High Resolution Discrete Fracture Network Application for Polymer Flooding Design in a Naturally Fractured Carbonate
Despite their higher complexity (Juri et al., 2015) and usually more challenging commercial development, naturally fractured reservoirs account for a significant portion of oil and gas reserves worldwide (Sun et al., 2021). Typically, natural fractures tend to enhance the productivity of the wells, yet they also tend to accelerate reservoir depletion, often leading to sub-optimal field production and leaving significant volumes of hydrocarbons behind (Aguilera, 1995). In this work, we propose a specific polymer injection design that can provide the conditions for fracture-matrix counter-current flow to develop in a naturally fractured carbonate reservoir. In turn, this flow could trigger a virtuous cycle where the displacement front is progressively slowed down, increasing the efficiency of the displacement process and the oil recovery. This study focused on the integration of multiple sets of data to characterize karstic and tectonic fractures in a discrete fracture network (DFN) model and its posterior use in a dual medium simulation model to determine polymer flooding optimal spacing and injection strategy in a complex, naturally fractured carbonate system.

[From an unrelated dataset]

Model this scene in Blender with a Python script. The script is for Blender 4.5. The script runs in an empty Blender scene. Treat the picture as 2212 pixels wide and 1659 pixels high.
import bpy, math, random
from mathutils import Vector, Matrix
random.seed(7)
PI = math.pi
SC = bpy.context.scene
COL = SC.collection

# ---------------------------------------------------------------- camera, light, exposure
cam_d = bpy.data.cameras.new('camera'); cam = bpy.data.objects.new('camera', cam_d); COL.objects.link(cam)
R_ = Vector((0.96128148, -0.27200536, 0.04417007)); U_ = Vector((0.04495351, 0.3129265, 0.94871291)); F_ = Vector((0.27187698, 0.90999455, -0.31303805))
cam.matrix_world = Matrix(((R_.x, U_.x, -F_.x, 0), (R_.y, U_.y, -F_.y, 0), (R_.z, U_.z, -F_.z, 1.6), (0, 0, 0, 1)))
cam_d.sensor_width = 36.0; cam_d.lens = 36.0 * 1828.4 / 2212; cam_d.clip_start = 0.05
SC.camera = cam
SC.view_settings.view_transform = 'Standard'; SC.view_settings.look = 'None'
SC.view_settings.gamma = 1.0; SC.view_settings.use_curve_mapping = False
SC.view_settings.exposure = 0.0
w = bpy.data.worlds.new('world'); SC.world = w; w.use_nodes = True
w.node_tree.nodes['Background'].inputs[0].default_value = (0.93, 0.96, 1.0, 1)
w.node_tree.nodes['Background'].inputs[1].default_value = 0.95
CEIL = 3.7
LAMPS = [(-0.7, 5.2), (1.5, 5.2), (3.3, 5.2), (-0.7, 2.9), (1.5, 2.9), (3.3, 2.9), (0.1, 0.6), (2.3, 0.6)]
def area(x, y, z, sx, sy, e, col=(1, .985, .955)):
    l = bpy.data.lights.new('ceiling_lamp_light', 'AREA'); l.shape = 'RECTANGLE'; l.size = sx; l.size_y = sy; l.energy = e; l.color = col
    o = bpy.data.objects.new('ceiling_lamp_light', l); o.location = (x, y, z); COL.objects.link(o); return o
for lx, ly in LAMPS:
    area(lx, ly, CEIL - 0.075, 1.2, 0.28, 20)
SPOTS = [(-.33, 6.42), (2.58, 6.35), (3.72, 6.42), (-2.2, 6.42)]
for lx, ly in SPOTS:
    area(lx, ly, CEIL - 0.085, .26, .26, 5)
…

An innovative and integrated approach combining 3D seismic data, bore-hole imagery (BHI), cores, and production data was applied to characterize and represent karstic features. The applied workflow consisted of (1) identification and manual picking of karstic features on BHI, (2) deterministic picking of karstic features as geobodies on the 3D seismic (enhanced similarity volume), (3) integrated implementation of the karstic features into the geological model using advanced geostatistical methods (Multi-Points Simulation, or MPS), and (4) implementation of resulting enhanced reservoir properties on a fit for purpose high-resolution dynamic model (dual porosity/dual permeability).

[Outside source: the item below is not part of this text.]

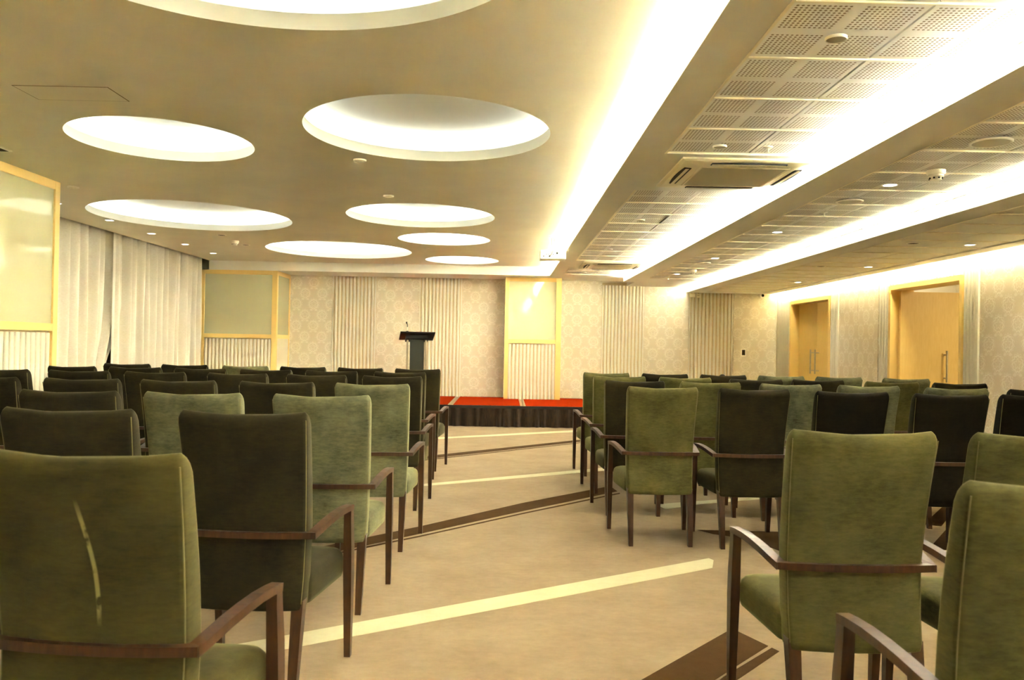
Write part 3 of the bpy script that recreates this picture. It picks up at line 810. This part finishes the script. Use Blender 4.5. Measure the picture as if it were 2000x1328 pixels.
def rail():
    rings = []
    for k in range(13):
        x = -.256+.512*k/12; q = 1-(x/.256)**2; y = -.214-.024*q
        rings.append([(x, y, .594), (x, y+.024, .594), (x, y+.024, .617), (x, y, .617)])
    return MB().loft(rings)
RAIL = rail().mesh('back_rail', M['wood'])
def arm(sd):
    pts = [(.243, -.205, .6045), (.250, -.15, .613), (.258, -.07, .624), (.265, .01, .631), (.270, .09, .633), (.274, .16, .630), (.276, .216, .624)]
    rings = []
    for k, (x, y, z) in enumerate(pts):
        p, q = Vector(pts[max(k-1, 0)]), Vector(pts[min(k+1, len(pts)-1)])
        d = (q-p).normalized(); nx = Vector((d.y, -d.x, 0)).normalized(); c = Vector((x, y, z)); u = nx.cross(d)
        if u.z < 0: u = -u
        w, h = .017, .0115
        rr = [c-nx*w-u*h, c+nx*w-u*h, c+nx*w+u*h, c-nx*w+u*h]
        if k == 0: rr = [Vector((v.x, -.214 if i in (1, 2) else -.19, v.z)) for i, v in enumerate(rr)]
        rings.append([(sd*v.x, v.y, v.z) for v in rr])
    return MB().loft(rings)
ARM = [arm(sd).mesh('arm', M['wood']) for sd in (-1, 1)]
SCREW = MB().lathe([(.0045, -.001), (.0045, .003)], seg=10, axis='y').mesh('screw', M['black'])

ORD = ['first', 'second', 'third', 'fourth', 'fifth', 'sixth', 'seventh']
LOOK = {'velvet_d': 'near-black olive velvet', 'velvet': 'dark olive velvet', 'velvet_l': 'pale green velvet', 'velvet_g': 'green velvet', 'velvet_s': 'olive velvet'}
def chair(x, y, row, seat, side, mat, rz=0.0, extra=None, near=False):
    t = empty('armchair', (x, y, 0), rz)
    lab = '%s armchair, %s row from the stage, %s seat from the aisle, %s side' % (LOOK[mat], ORD[row], ORD[seat], 'curtain' if side < 0 else 'door')
    tag(t, extra or lab, 'chair', 'velvet armchairs on the %s side of the aisle' % ('curtain' if side < 0 else 'door'))
    def up(name, me):
        o = link(name, me, t); o.material_slots[0].link = 'OBJECT'; o.material_slots[0].material = M[mat]; return o
    b = up('backrest', BACK); up('seat', SEAT if True else None)
    for p in PIPE: link('piping', p, b)
    rl = link('back_rail', RAIL, t)
    if near:
        for sx in (-.195, .195): link('screw', SCREW, rl, (sx, -.2215, .6055))
    for me in ARM: link('arm', me, t)
    for me in LEGF+LEGR: link('leg', me, t)
    return t
V, L_, G_, D_ = 'velvet', 'velvet_l', 'velvet_g', 'velvet_d'
left = [   # rows counted from the stage: (y, [(x, fabric)...])
    (8.45, [(-.885, V), (-1.465, V), (-2.05, V), (-2.64, L_), (-3.28, V), (-3.83, V)]),
    (7.47, [(-.94, V), (-1.56, V), (-2.135, V), (-2.735, V), (-3.31, V), (-3.88, V)]),
    (6.50, [(-.875, V), (-1.45, V), (-2.08, V), (-2.73, V), (-3.32, V), (-3.94, V)]),
    (5.26, [(-.825, L_), (-1.42, V), (-2.04, V), (-2.645, V), (-3.28, V)]),
    (4.09, [(-.875, L_), (-1.49, L_), (-2.085, V), (-2.74, V)]),
    (3.10, [(-.912, V), (-1.55, V)]),
    (2.02, [(-.908, 'velvet_s')]),
]
right = [
    (8.30, [(1.04, G_), (1.635, V), (2.22, V), (2.80, L_), (3.375, L_), (4.04, L_)]),
    (7.36, [(1.035, G_), (1.62, G_), (2.22, V), (2.82, V), (3.39, G_), (3.96, V)]),
    (6.44, [(1.025, V), (1.61, G_), (2.185, L_), (2.76, L_), (3.32, L_), (3.88, D_)]),
    (5.50, [(1.05, G_), (1.645, V), (2.215, D_), (2.78, D_), (3.35, D_)]),
    (2.785, [(1.155, G_), (1.75, G_)]),
    (1.81, [(1.15, G_)]),
]
off = {(2.215, 5.50): -.17, (2.78, 5.50): -.26, (3.35, 5.50): -.2, (3.32, 6.44): -.28, (3.88, 6.44): -.34, (2.185, 6.44): -.11, (2.76, 6.44): -.13, (3.96, 7.36): -.18, (3.39, 7.36): -.16,
       (2.22, 7.36): -.14, (1.645, 5.50): -.04, (4.04, 8.30): -.1}
for side, block in ((-1, left), (1, right)):
    for r, (y, seats) in enumerate(block):
        px = None
        for s_, (x, mt) in enumerate(seats):
            x0 = x
            if px is not None and abs(x-px) < .5895: x = px+side*.5895      # arms just clear of the neighbour
            px = x
            ex = None
            if mt == 'velvet_s': ex = 'olive velvet armchair with a pale rubbed streak, nearest the camera on the left'
            chair(x, y+off.get((x0, y), 0), r, s_, side, mt, {(-.908, 2.02): -.085, (-.912, 3.10): -.06}.get((x0, y), random.uniform(-.012, .012)), ex, near=(y < 6))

Multiple simulations were run to evaluate different sensitivities including injection rates, injection strategy, completion approach, and producer-injector pattern spacing. Particularly for the latter, a robust karst/fracture system characterization was critical to propose optimal pattern sizes which aim to simultaneously avoid early polymer breakthrough -in shorter than optimal designs and minimize potential shear thickening degradation effects tied to higher polymer throughput required by excessive producer-injector distancing. In terms of the completion interval, the DFN-derived properties were also strongly conditioning the selection of the injection interval with noticeable effects and contrasting results. Because of the superposed features constituting the total fracture system and their different origins, a field-level comprehension of anisotropy and local intensity of the fractures is critical for selecting both the wells for the injectivity test and the potential area for the pilot in the next stage of the project.